By AI HEPING in New York | chinadaily.com.cn | Updated: 2024-02-21 10:17

SpaceX logo and Elon Musk photo are seen in this illustration taken on Dec 19, 2022. [Photo/Agencies]

Elon Musk's SpaceX reportedly is deepening its ties with US intelligence and military agencies with a secretive company satellite program called Starshield.

The Wall Street Journal reported Tuesday that SpaceX has won at least one major classified contract with the US government valued at $1.8 billion, in 2021, according to company documents that the Journal said it has seen.

The collaboration signals "a deepening connection'' between SpaceX, the leading company in the space industry, and the national security establishment, the Journal said.

A SpaceX spokesman didn't respond to requests for comment.

SpaceX said in the documents that funds from the contract were expected to become an important part of its future revenue for the company, according to the Journal.

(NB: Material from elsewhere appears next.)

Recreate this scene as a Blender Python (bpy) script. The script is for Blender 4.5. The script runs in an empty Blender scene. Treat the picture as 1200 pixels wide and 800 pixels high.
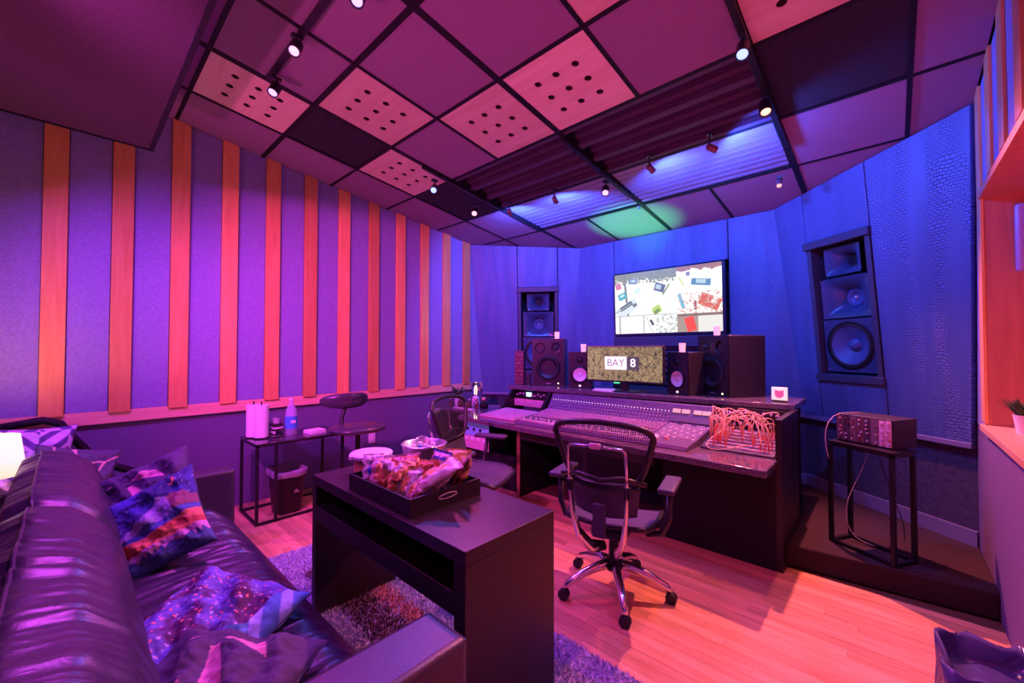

Musk, who also leads the auto company Tesla, the social media company X and other ventures, founded SpaceX in 2002.

It operates the world's biggest fleet of satellites, about 5,400 as of mid-February. Those devices power Starlink, which is marketed for civilian use.

SpaceX's work for US defense clients has long included sending classified and military satellites into space.

Space X's Starshield unit works with government clients. Among its leaders is a retired US Air Force general, Terrence O'Shaughnessy, who joined SpaceX in 2020, according to the Journal.

Starshield won a $70 million contract from the military last August to provide communications to dozens of Pentagon partners.

The initial phase of the Starshield contract provides $15 million to SpaceX by Sept 30 for services that support 54 military "mission partners" across Defense Department branches.

The contract for Starshield follows one awarded in June by the Pentagon to buy an undefined number of Starlink ground terminals for use in Ukraine.

Musk and the Russian government last week denied reports by Ukraine's military intelligence agency that SpaceX was selling the broadband internet terminals to Russia for its troops fighting in Ukraine.

Starshield's online job postings have sought people with top-secret security clearances, as well as experience working with the Defense Department and intelligence community.

SpaceX has won national security clients for its satellite technologies — a different set of offerings from SpaceX's traditional work of blasting off satellites for those customers.

One such client has been the National Reconnaissance Office (NRO), according to people familiar with the matter, the Journal reported.

Based in an office park south of Dulles International Airport, the NRO draws staff from different Pentagon branches and the Central Intelligence Agency, who use satellite data to support national security and civilian agencies in the federal government. Its existence was a classified government secret until 1992.

It couldn't be determined what satellite technology from SpaceX the NRO has tapped, the Journal said.

An NRO spokesman told the Journal that the agency develops intelligence products with a range of partners. "We are deepening our relationships with other government agencies, the private sector, academia and other nations," the spokesman said.